My understanding is that the type of calculations they're talking about, if you need complex Functional Programming you're doing it wrong.


agreed, plus by my understanding it is also already fairly popular in the financial programming community.


Monkey patching (from what I've seen) is almost always the result of a poor programming, something which no language can be shielded from.


Good languages actively fight off poor programming. Take ML or Haskell: if you didn't think about the problem well enough beforehand, it won't compile.


No, but in the right language, you can at least be shielded from the monkey-patching.


But you need trained programmers to use the right language.

Also, Python is clearly a step up from English on a variety of metrics, including the reduction of the ability to monkey-patch.


Functional languages can do even better, however.


If they're smart then it would actually be a very restrictive subset of Python, not the full language.


On a second thought they can use Python fine. Just issue something like the text at www.brool.com/?p=97 as the very first requirement.


No ambiguity?

Suppose the deal goes out there, bonds are sold, but then real world inputs result in an endless loop. What happens to the money then?


Same thing could happen with human language legal copy.


Absolutely agreed. In fact all sorts of conflicts and ambiguities can easily get missed, as well as ambiguous terms such as the bond issuer at its discretion can rearrange payments. (Yes, this has happened. And money was diverted from top tranches to lower rated ones.) Furthermore the entire reverse engineering process is a lot of work for a very imperfect result.

So this is definitely a big improvement.

But my point remains that it is not perfect. There still are ambiguities.


One can still collect the functions that loop into lambdas and start passing those around ?


Knowing governments' actions, this is going to be a proprietary mix made out of APL and PHP—the worst of both worlds.

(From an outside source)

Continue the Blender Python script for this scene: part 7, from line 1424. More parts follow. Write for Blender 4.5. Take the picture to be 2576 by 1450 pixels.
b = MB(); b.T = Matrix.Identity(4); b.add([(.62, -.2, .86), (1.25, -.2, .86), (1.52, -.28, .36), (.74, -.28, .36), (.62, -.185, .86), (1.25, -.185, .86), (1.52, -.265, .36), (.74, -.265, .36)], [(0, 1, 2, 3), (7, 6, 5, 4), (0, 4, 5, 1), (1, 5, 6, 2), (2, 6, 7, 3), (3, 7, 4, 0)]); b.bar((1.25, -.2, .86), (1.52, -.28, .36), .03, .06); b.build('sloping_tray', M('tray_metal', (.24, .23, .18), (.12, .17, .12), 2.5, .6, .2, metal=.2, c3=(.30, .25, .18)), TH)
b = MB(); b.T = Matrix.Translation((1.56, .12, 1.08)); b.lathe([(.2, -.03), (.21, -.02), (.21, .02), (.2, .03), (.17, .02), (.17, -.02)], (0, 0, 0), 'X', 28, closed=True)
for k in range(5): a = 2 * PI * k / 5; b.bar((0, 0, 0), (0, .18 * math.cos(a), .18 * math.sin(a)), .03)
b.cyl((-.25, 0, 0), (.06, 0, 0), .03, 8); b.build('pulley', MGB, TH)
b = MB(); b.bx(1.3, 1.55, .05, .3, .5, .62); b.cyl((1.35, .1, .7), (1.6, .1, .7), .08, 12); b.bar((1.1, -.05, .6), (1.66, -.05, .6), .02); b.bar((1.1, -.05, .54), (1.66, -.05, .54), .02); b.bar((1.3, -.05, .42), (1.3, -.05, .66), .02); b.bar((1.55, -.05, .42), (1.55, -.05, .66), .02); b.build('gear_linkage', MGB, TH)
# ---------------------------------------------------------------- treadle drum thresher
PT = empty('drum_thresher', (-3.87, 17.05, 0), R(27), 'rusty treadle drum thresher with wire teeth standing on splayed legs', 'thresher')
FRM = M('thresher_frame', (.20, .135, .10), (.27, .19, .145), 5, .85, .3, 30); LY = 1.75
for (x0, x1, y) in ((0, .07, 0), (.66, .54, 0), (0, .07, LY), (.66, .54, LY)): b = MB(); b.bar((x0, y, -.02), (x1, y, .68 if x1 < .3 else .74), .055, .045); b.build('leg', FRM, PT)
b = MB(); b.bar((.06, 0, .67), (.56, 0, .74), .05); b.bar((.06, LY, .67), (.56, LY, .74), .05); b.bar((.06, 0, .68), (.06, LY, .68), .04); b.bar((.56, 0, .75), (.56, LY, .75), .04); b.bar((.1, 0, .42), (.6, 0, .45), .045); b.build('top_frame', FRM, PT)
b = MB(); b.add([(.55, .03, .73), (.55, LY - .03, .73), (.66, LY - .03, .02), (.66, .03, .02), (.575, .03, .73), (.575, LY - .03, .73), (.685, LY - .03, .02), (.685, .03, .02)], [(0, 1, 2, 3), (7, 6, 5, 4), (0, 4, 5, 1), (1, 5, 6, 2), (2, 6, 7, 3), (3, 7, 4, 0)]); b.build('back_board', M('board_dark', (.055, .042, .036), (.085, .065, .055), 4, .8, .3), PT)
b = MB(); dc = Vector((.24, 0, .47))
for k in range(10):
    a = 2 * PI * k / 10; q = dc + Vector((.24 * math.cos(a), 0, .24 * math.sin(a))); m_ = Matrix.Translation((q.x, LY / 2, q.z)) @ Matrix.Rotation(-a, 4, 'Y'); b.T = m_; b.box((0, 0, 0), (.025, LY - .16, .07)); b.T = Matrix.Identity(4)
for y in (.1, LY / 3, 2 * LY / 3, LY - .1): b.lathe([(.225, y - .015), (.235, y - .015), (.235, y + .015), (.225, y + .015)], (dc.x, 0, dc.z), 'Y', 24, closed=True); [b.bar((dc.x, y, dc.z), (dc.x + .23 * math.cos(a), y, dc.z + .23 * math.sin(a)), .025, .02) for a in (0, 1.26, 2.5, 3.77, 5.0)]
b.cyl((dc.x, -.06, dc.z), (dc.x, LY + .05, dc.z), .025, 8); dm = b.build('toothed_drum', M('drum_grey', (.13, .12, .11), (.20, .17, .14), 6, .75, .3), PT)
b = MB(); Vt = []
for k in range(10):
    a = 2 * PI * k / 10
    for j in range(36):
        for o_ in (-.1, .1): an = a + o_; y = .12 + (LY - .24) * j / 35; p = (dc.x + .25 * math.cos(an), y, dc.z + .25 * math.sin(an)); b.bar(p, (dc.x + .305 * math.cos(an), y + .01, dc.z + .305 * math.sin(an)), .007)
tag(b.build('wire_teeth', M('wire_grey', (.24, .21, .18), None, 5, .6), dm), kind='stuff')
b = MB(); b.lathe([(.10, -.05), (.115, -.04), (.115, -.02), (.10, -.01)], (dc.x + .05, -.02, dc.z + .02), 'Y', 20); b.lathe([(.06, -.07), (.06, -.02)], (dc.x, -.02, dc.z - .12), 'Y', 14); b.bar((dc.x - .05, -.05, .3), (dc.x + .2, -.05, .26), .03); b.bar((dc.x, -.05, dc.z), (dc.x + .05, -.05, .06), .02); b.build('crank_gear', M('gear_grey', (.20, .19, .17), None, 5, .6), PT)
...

Don't be bad-mouthing APHeLP -- we don't need to be getting into a language holy war here.

(Actually something as straightforward as a de-crufted PHP with APL's matrix handling would be a pretty wonderful language, when you think about it.)



Are you sure it's not apHELLp?


I'm sure someone will apply Gödel's incompleteness theorem to the Python syntax, and complain that they want to do something that isn't expressible in python (or any other language you choose).


You know that Gödel's incompleteness theorem concerns itself with provability and not with expressiveness?


Sure, I just meant hakan's optimism about eliminating ambiguity is misplaced.


If this works well, this might cause more legal fields to work with computer languages, enable more legal automation , and could be really disruptive to the legal profession.